WHAT YOU NEED TO DO: Retype exactly what runs from the first line of the data to the line with "R = math.radians", keeping both of those lines and skipping pictures.
******
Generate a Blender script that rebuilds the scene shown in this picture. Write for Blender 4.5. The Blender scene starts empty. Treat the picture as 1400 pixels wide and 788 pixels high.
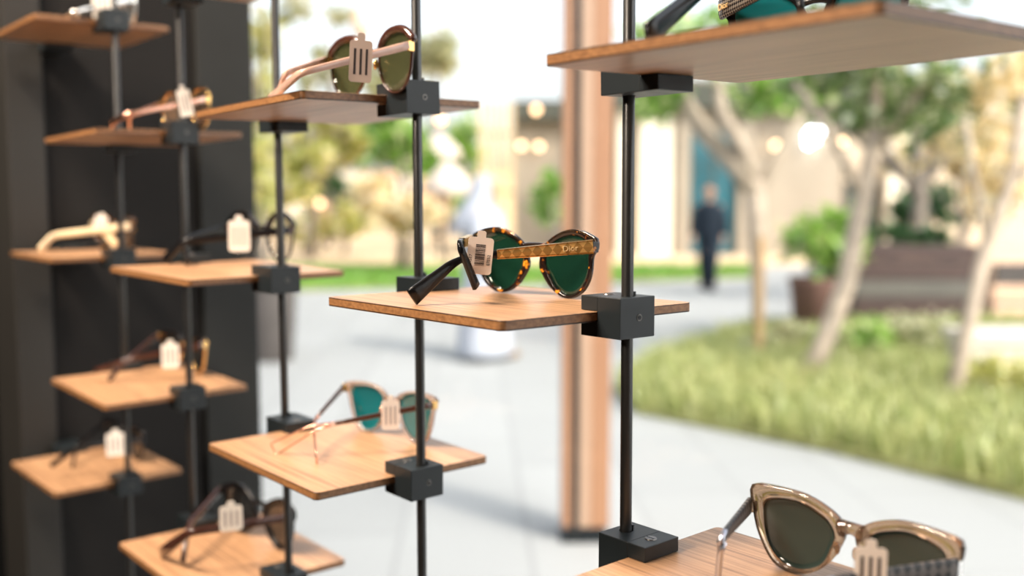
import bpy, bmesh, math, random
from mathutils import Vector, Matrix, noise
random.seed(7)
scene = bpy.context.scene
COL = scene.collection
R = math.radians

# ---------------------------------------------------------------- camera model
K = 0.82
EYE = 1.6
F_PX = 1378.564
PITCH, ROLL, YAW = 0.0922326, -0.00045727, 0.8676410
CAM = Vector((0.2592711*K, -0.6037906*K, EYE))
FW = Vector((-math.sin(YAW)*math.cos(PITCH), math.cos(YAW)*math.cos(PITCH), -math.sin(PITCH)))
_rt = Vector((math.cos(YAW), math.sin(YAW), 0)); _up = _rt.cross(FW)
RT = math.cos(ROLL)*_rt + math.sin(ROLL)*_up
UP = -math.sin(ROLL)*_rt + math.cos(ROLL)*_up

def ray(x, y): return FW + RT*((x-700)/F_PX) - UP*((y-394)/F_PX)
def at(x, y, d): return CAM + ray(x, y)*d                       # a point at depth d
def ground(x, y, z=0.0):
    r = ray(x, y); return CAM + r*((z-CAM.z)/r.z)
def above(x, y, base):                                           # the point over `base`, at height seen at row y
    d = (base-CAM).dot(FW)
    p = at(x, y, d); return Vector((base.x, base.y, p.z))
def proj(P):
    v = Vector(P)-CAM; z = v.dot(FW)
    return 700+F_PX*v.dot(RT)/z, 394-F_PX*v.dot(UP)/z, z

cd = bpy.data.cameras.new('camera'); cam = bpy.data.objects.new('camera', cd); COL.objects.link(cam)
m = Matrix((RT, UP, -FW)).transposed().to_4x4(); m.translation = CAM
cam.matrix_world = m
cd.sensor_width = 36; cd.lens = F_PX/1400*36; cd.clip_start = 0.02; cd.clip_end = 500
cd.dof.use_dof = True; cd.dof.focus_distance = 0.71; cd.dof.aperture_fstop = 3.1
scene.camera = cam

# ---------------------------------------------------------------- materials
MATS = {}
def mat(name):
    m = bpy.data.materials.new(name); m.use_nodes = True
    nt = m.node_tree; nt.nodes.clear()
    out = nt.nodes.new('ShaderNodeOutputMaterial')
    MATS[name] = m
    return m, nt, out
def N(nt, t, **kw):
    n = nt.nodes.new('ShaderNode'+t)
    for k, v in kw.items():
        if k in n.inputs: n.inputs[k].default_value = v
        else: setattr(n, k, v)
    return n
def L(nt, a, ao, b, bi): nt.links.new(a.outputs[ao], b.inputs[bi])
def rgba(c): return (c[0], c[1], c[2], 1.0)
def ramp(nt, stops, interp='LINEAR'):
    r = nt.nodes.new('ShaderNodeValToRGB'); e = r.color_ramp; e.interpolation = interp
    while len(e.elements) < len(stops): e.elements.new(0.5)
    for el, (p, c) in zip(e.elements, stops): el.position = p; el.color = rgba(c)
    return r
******
EXERCISE OUTPUT:
Generate a Blender script that rebuilds the scene shown in this picture. Write for Blender 4.5. The Blender scene starts empty. Treat the picture as 1400 pixels wide and 788 pixels high.
import bpy, bmesh, math, random
from mathutils import Vector, Matrix, noise
random.seed(7)
scene = bpy.context.scene
COL = scene.collection
R = math.radians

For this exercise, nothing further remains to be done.